(EXERCISE DETAILS):
Print the listing in its entirety and exactly, leaving out images.

───── DATA EXTRACT ─────

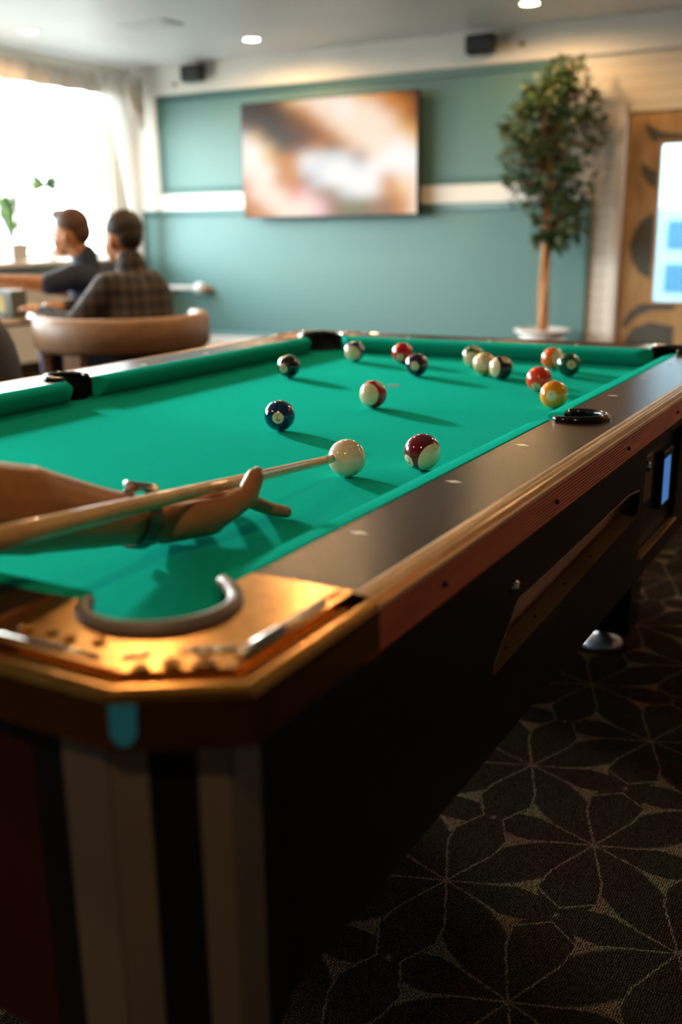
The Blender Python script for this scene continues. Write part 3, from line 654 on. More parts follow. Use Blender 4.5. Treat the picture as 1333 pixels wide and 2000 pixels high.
# ------------------------------------------------------------------ balls
RB = .0286
def ball_mat(name, col, stripe):
    mt = P(name, col, .08, spec=.6, coat=.5); cream = (.82, .66, .44)
    if stripe:
        tc = N(mt, 'ShaderNodeTexCoord'); s = N(mt, 'ShaderNodeSeparateXYZ'); L(mt, tc.outputs['Object'], s.inputs[0])
        g = math_(mt, 'LESS_THAN', math_(mt, 'ABSOLUTE', s.outputs[2]), .60*RB)
        mx = N(mt, 'ShaderNodeMix', data_type='RGBA'); mx.inputs[6].default_value = (*cream, 1); mx.inputs[7].default_value = (*col, 1)
        L(mt, g, mx.inputs[0]); L(mt, mx.outputs[2], bsdf(mt).inputs['Base Color'])
    return mt
M['disc'] = P('number_disc', (.76, .66, .45), .1, coat=.5); M['ink'] = P('number_ink', (.02, .02, .02), .2)
G = {'0': [[(0, .5), (.1, .9), (.35, 1), (.6, .9), (.7, .5), (.6, .1), (.35, 0), (.1, .1), (0, .5)]], '1': [[(.15, .75), (.4, 1), (.4, 0)]], '2': [[(.05, .75), (.15, .95), (.4, 1), (.62, .88), (.62, .65), (.4, .4), (.05, 0), (.68, 0)]],
     '3': [[(.05, .9), (.35, 1), (.62, .85), (.6, .62), (.3, .52), (.62, .42), (.65, .15), (.35, 0), (.03, .1)]], '4': [[(.5, 0), (.5, 1), (.0, .3), (.7, .3)]], '5': [[(.62, 1), (.12, 1), (.08, .55), (.4, .62), (.66, .42), (.6, .1), (.3, 0), (.03, .1)]],
     '6': [[(.55, .98), (.2, .75), (.03, .35), (.15, .05), (.4, 0), (.64, .15), (.62, .42), (.38, .55), (.08, .42)]], '8': [[(.35, .53), (.08, .7), (.12, .93), (.35, 1), (.6, .93), (.62, .7), (.35, .53), (.03, .3), (.1, .06), (.35, 0), (.62, .06), (.68, .3), (.35, .53)]],
     '9': [[(.62, .58), (.32, .45), (.06, .6), (.08, .88), (.34, 1), (.6, .9), (.64, .58), (.5, .2), (.15, 0)]]}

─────

(RESULT FOR THIS EXERCISE):
The Blender Python script for this scene continues. Write part 3, from line 654 on. More parts follow. Use Blender 4.5. Treat the picture as 1333 pixels wide and 2000 pixels high.
# ------------------------------------------------------------------ balls
RB = .0286
def ball_mat(name, col, stripe):
    mt = P(name, col, .08, spec=.6, coat=.5); cream = (.82, .66, .44)
    if stripe:
        tc = N(mt, 'ShaderNodeTexCoord'); s = N(mt, 'ShaderNodeSeparateXYZ'); L(mt, tc.outputs['Object'], s.inputs[0])
        g = math_(mt, 'LESS_THAN', math_(mt, 'ABSOLUTE', s.outputs[2]), .60*RB)
        mx = N(mt, 'ShaderNodeMix', data_type='RGBA'); mx.inputs[6].default_value = (*cream, 1); mx.inputs[7].default_value = (*col, 1)
        L(mt, g, mx.inputs[0]); L(mt, mx.outputs[2], bsdf(mt).inputs['Base Color'])
    return mt
M['disc'] = P('number_disc', (.76, .66, .45), .1, coat=.5); M['ink'] = P('number_ink', (.02, .02, .02), .2)
G = {'0': [[(0, .5), (.1, .9), (.35, 1), (.6, .9), (.7, .5), (.6, .1), (.35, 0), (.1, .1), (0, .5)]], '1': [[(.15, .75), (.4, 1), (.4, 0)]], '2': [[(.05, .75), (.15, .95), (.4, 1), (.62, .88), (.62, .65), (.4, .4), (.05, 0), (.68, 0)]],
     '3': [[(.05, .9), (.35, 1), (.62, .85), (.6, .62), (.3, .52), (.62, .42), (.65, .15), (.35, 0), (.03, .1)]], '4': [[(.5, 0), (.5, 1), (.0, .3), (.7, .3)]], '5': [[(.62, 1), (.12, 1), (.08, .55), (.4, .62), (.66, .42), (.6, .1), (.3, 0), (.03, .1)]],
     '6': [[(.55, .98), (.2, .75), (.03, .35), (.15, .05), (.4, 0), (.64, .15), (.62, .42), (.38, .55), (.08, .42)]], '8': [[(.35, .53), (.08, .7), (.12, .93), (.35, 1), (.6, .93), (.62, .7), (.35, .53), (.03, .3), (.1, .06), (.35, 0), (.62, .06), (.68, .3), (.35, .53)]],
     '9': [[(.62, .58), (.32, .45), (.06, .6), (.08, .88), (.34, 1), (.6, .9), (.64, .58), (.5, .2), (.15, 0)]]}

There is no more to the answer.